Bloomberg

 Walmart Stores Inc was accused by investors of ignoring a court order to turn over more internal files on what directors knew about claims that officials doled out bribes to facilitate Mexican real-estate deals in an effort to expand the chain’s presence in the country.

Officials of the world’s largest retailer should be ordered to pay more than $1mn in sanctions for ignoring a Delaware Chancery Court judge’s demand to provide more documents and e-mails about the internal probe of the bribery allegations, according to a pension fund that contends Walmart directors didn’t properly oversee company operations.

“These sanctions will serve to bring Walmart’s deliberate two-plus year foot-dragging campaign to an end,” the Indiana Electrical Workers Pension Trust Fund IBEW’s lawyers said in a court filing on Thursday.

Walmart said it has spent the past two years investigating allegations of bribery and corruption in Mexico and other countries, and is co-operating with a federal probe into those claims. In April, it said it had racked up legal fees and compliance costs of more than $400mn so far, and estimated it could spend as much as $240mn this year.

The Bentonville, Arkansas-based chain said today that officials have worked hard to comply with the court order on the Mexican bribery files and reviewed more than 265,000 pages of information.

“We are revisiting the document-review process to make sure we have given the IBEW all of the documents it should receive,” Randy Hargrove, a Walmart spokesman, said in a phone interview yesterday. “If we discover errors, they will be addressed and the appropriate documents will be provided.”

US and Mexican prosecutors are investigating the bribery allegations, first reported by the New York Times. The newspaper said an executive of Walmart’s Mexican unit alerted company officials in 2005 about bribes paid to facilitate construction of new stores and warehouses.

At least $24mn in “suspect payments” were made as part of scheme, the Times said, citing internal files. The newspaper also said Walmart executives in the US and Mexico limited the company’s investigation into the scheme.

Internal documents showed Walmart’s Mexican unit used a state governor in Mexico to facilitate $156,000 in bribes, Bloomberg News reported last year. The files were released by Democratic representatives Henry Waxman of California and Elijah Cummings of Maryland, who started their own probe of the allegations.

Besides the Indiana fund, investors suing over directors’ handling of the bribery claims include the California State Teachers’ Retirement System and the New York City Employees’ Retirement System.

Last year, a Delaware Chancery Court judge ordered Walmart to turn over internal files on what directors knew about the bribery claims and how they oversaw the internal review of the allegations. In July, the Delaware Supreme Court upheld that order.

Despite the court orders, Walmart has continued to balk at handing over e-mails and files that investors’ lawyers have learned about through pretrial information exchanges, according to the Indiana fund’s filing.

“There are numerous examples of documents that plaintiff’s counsel is aware of that Walmart counsel knows to exist, but has nevertheless failed to produce,” the fund said.
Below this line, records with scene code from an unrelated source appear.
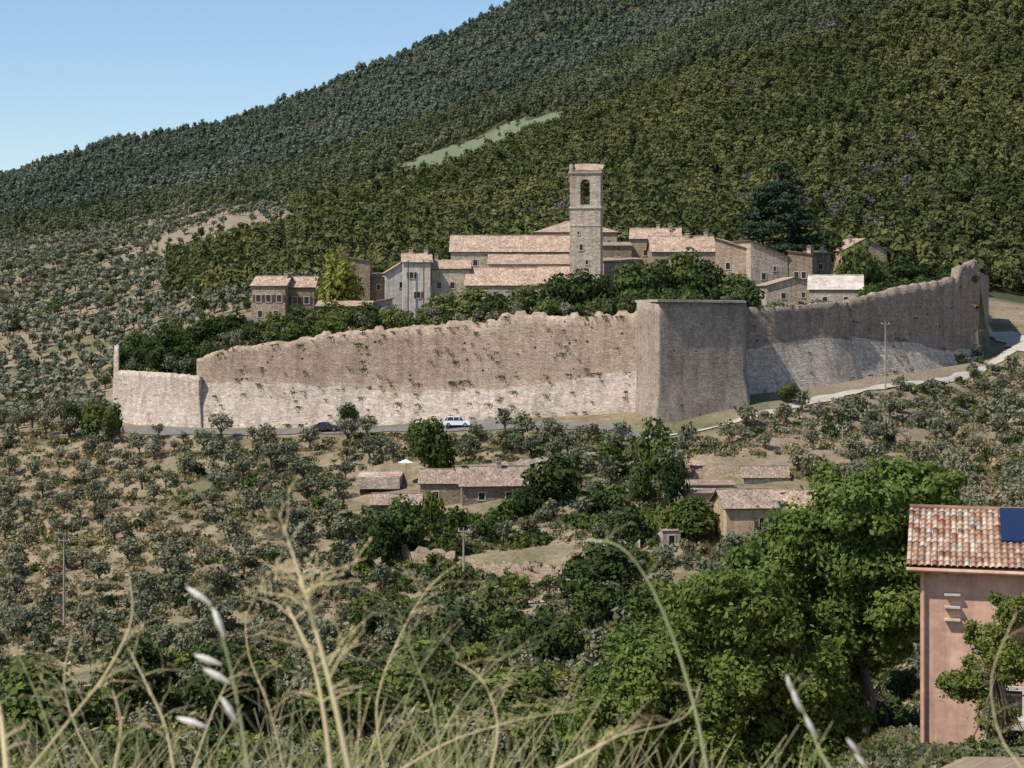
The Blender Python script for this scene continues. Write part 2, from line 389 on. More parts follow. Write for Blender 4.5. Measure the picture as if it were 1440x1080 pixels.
# ---------------------------------------------------------------- ground mesh
rows=np.concatenate([np.linspace(-45,10,24),np.linspace(12,150,60),np.arange(152,372,1.4),np.arange(372,1000,6),np.arange(1000,2200,15),np.linspace(2250,9000,20)])
cols=np.concatenate([np.linspace(-3500,-720,16),np.arange(-700,2200,7.5),np.linspace(2240,5000,16)])
PXg,Yg=np.meshgrid(cols,rows);Xg=(PXg-720)/F*np.maximum(Yg,60)
Zg=H(Xg.ravel(),Yg.ravel())
V=np.stack([Xg.ravel(),Yg.ravel(),Zg],1);nc=len(cols);nr=len(rows)
ii,jj=np.meshgrid(np.arange(nr-1),np.arange(nc-1),indexing='ij');a=(ii*nc+jj).ravel()
me=quadmesh('ground',V,np.stack([a,a+1,a+nc+1,a+nc],1),[M_ground],np.zeros(len(a)),True)
pxv=PXg.ravel();dv=Yg.ravel()
def forest_mask(px,d,x,y):
    w=(fbm(x/40.,y/40.,21)-.47)*120
    m=(d+w*np.clip((d-400)/300,0,1)>np.interp(px,[-600,0,160,240,300,400,440,480,2200],[1130,1060,1060,1040,1010,900,520,425,410]))
    lobe=(px>238)&(px<480)&(d>470+w*.2)&(d<670+w*.6)&(d>np.interp(px,[238,330,480],[560,470,420]))
    meadow=(d>845)&(d<np.interp(px,[520,600,720,800],[970,1000,1008,950])+w*.3)&(px>520)&(px<805)
    return (m|lobe)&~meadow, meadow
fm,mw=forest_mask(pxv,dv,Xg.ravel(),dv)
bare=((pxv>150)&(pxv<430)&(dv>700)&(dv<1010)&~fm)*.7*np.clip(fbm(Xg.ravel()/30,dv/30,5)*2.2-.4,0,1)
sR=((pxv>1080)&(dv<345)&(dv>270))*.5
town=((pxv>165)&(pxv<1388)&(dv<420)&(dv>np.interp(pxv,DWX,DWD)+1))
kind=np.stack([np.maximum(fm*1.0,town*.75),mw*1.0,np.maximum(bare,sR)*~town,np.ones(len(pxv))],1).astype(np.float32)
ca=me.color_attributes.new('kind','FLOAT_COLOR','POINT');ca.data.foreach_set('color',kind.ravel())
link(bpy.data.objects.new('ground',me))
# ---------------------------------------------------------------- paths
def strip(name,pts,w,mat,off=.13,wn=.15):
    P=[Vector((pxd(p,d),d,0)) for p,d in pts];Q=[]
    for i in range(len(P)-1):
        n=max(2,int((P[i+1]-P[i]).length/1.0))
        for k in range(n): Q.append(P[i].lerp(P[i+1],k/n))
    Q.append(P[-1])
    for _ in range(6): Q=[Q[0]]+[(Q[i-1]+Q[i]*2+Q[i+1])/4 for i in range(1,len(Q)-1)]+[Q[-1]]
    ns=[-.5,-.25,0,.25,.5];V=[];k=len(Q)
    for i in range(k):
        t=(Q[min(i+1,k-1)]-Q[max(i-1,0)]).normalized();nrm=Vector((-t.y,t.x,0))
        ww=w*(1+wn*math.sin(i*.9)+wn*math.sin(i*.37))
        for u in ns: p=Q[i]+nrm*u*ww;V.append([p.x,p.y,0])
    V=np.array(V);V[:,2]=H(V[:,0],V[:,1])+off
    m=len(ns);Fq=[(i*m+j,i*m+j+1,(i+1)*m+j+1,(i+1)*m+j) for i in range(k-1) for j in range(m-1)]
    link(bpy.data.objects.new(name,quadmesh(name,V,Fq,[mat],np.zeros(len(Fq)),True)))
strip('road',[(90,334),(160,330),(300,319),(500,313),(700,305),(850,298),(905,288)],3.2,M_asph)
strip('gravel_track',[(905,288),(980,289),(1060,296),(1160,309),(1250,320),(1340,329),(1400,343),(1450,358),(1500,380)],1.8,M_gravel,.16,.28)
strip('footpath',[(560,230),(640,224),(720,222),(800,221),(880,218),(950,212)],1.7,M_gravel,.16)
strip('gravel_track',[(1405,372),(1425,362),(1445,350),(1480,345)],5,M_gravel,.2)
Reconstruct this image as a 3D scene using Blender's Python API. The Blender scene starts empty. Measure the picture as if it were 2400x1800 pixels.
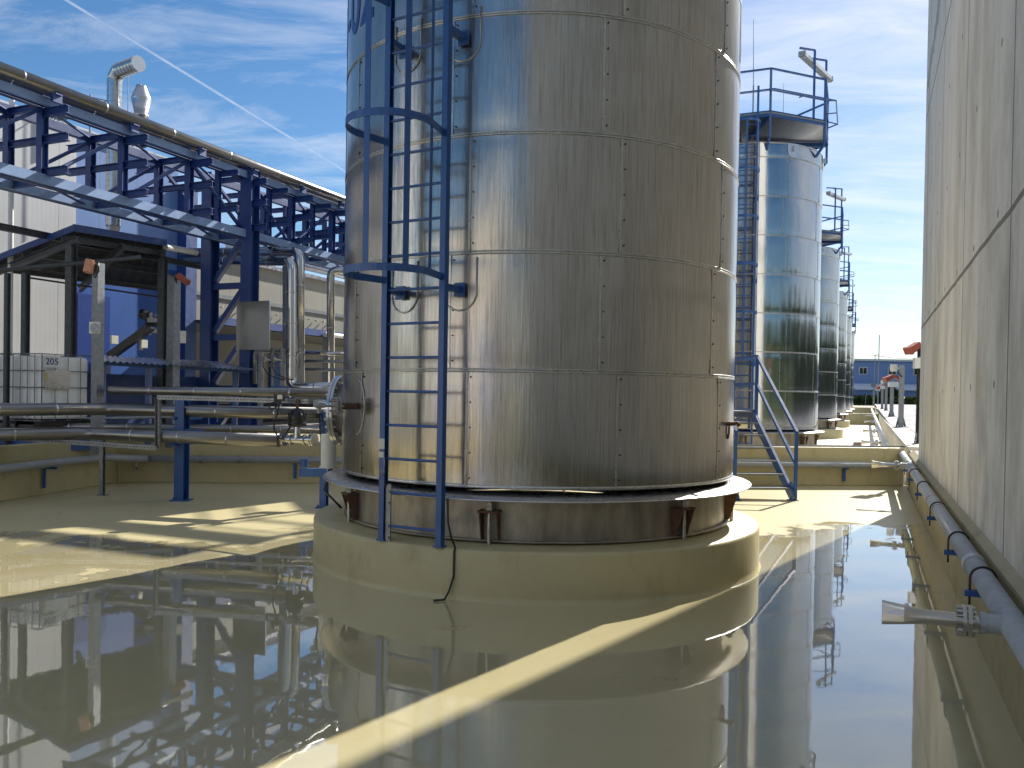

For example, the company is refusing to turn over e-mails about the allegations to former Chief Executive Officer Michael Duke and notes prepared by Scott Draper, a Walmart vice president who oversees internal audits, according to the filing.

Hargrove said yesterday Walmart officials handed over the e-mails to Duke and Draper in October to comply with the final order in the case.

Earlier this month, Walmart officials certified to a judge that they’ve fully complied with court orders requiring them to hand over files about the bribery allegations, according to court filings.

Besides the $1mn penalty, Walmart should be ordered to pay $10,000 a day until it complies with the court order on the bribery files, the fund said. The retailer also should be ordered to pay the fund’s costs in continuing to seek the records, they added.